Yesterday’s Commerce Department data added to deflation fears. Prices fell by 0.6 percent last month, compared to a 0.1 increase in September. The economic indicators suggested that to the extent that Americans have experienced slightly lower costs of living in some areas, such as the lower cost of gas, they are saving more to prepare for anticipated hardships. Savings as a percentage of disposable income was 2.4 percent in October, up from 1 percent a month earlier.

 

Business investment and capital spending also took a severe hit last month.
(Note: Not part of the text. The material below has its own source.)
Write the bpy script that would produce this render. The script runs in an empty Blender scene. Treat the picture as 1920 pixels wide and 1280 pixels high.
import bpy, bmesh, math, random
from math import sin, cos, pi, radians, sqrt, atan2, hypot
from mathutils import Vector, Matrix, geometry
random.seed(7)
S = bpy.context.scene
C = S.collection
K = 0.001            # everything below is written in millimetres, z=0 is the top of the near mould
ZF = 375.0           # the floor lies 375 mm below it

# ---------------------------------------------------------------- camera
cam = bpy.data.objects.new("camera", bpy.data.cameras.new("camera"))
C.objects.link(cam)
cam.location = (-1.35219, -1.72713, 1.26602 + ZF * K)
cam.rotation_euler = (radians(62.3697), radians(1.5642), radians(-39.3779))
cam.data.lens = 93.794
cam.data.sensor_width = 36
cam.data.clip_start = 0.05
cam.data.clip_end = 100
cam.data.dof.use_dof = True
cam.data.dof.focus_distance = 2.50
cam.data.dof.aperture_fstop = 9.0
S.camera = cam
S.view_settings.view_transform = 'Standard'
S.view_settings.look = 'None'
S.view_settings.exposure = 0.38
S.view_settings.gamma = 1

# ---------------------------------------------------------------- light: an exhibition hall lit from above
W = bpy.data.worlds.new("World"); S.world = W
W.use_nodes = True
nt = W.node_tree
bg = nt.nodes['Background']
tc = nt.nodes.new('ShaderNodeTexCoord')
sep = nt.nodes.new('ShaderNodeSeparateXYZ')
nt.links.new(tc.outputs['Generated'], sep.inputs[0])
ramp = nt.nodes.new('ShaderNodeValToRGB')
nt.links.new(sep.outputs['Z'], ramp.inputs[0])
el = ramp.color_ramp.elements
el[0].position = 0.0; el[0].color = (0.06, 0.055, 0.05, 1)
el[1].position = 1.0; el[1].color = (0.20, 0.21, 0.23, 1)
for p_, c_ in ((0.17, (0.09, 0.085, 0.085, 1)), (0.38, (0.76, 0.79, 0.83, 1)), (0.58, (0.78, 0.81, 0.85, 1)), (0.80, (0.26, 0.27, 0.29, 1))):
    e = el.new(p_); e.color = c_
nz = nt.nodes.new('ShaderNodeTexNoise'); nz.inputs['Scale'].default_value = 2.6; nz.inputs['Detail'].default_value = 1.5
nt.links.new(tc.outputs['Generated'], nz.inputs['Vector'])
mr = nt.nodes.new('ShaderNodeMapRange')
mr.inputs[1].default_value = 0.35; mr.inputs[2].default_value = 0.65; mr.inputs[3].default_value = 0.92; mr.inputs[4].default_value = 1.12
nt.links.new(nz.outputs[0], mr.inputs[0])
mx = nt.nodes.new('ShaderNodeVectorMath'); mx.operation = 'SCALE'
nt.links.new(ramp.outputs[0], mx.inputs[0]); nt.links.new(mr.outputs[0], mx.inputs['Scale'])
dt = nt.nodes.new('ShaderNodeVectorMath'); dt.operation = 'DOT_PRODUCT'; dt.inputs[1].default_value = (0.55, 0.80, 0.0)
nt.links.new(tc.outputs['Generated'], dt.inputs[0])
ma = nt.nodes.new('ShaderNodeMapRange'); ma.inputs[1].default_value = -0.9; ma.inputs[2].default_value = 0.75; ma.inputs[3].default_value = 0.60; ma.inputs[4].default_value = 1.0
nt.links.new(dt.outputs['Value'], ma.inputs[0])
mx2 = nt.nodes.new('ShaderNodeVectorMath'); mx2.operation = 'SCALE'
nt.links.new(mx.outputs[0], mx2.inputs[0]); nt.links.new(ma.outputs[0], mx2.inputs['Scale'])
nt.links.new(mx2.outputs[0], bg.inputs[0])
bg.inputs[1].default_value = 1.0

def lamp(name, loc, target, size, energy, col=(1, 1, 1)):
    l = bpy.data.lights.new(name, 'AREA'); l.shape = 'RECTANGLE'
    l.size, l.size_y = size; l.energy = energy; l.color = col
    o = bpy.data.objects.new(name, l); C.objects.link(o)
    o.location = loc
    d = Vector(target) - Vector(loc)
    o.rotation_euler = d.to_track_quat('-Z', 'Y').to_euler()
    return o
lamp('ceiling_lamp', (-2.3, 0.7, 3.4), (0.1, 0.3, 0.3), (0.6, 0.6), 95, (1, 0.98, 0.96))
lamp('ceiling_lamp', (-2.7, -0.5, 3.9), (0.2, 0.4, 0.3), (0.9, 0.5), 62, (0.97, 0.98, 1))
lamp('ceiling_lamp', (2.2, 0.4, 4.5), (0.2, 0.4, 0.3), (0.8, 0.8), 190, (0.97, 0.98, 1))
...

Orders for durable goods, regarded as a key indicator of business spending, plummeted by 6.2 percent in October, more than twice the rate anticipated by economists, and sharply up from the 0.2 fall recorded in September.

 

National capital investment, excluding aircraft and military expenditure, was down 4 percent in October. According to High Frequency Economics, capital investment has plunged by more than 30 percent on an annualized basis in the last three months. The firm’s chief US economist, Ian Shepherdson, told the Washington Post that this figure was “terrifying”.

 

Last Friday, before the release of the latest economic data, Goldman Sachs economists revised their fourth quarter forecasts downwards, from negative 3.5 percent to negative 5 percent GDP growth. The firm said it expects the economy to contract in each quarter until mid-2009. The official unemployment rate is expected to reach 9 percent by the end of next year, and continue to rise in 2010. “This forecast, if correct, makes the current recession unequivocally the worst single downturn on record since World War II,” the economists concluded.

 

The stagnating “real economy” is in turn rebounding into the financial markets and banking system, undermining the limited impact of the Treasury and Federal Reserve’s bailout programs. On Tuesday the Federal Deposit Insurance Corporation (FDIC) released a report on the third quarter performance of the banking industry. It found that US banks’ net income in the three months from July to September was just $1.7 billion, down 94 percent from the $27 billion recorded over the same period in 2007.

 

Nine banks collapsed during the quarter, the most recorded since 1993. Among the failures was Washington Mutual Bank, which was the largest insured institution to fall in the FDIC’s 75-year history. More collapses are inevitable. The number of banks on the FDIC’s “Problem List” increased from 117 to 171, and the assets of “problem” institutions increased from $78 billion to $115 billion in the third quarter.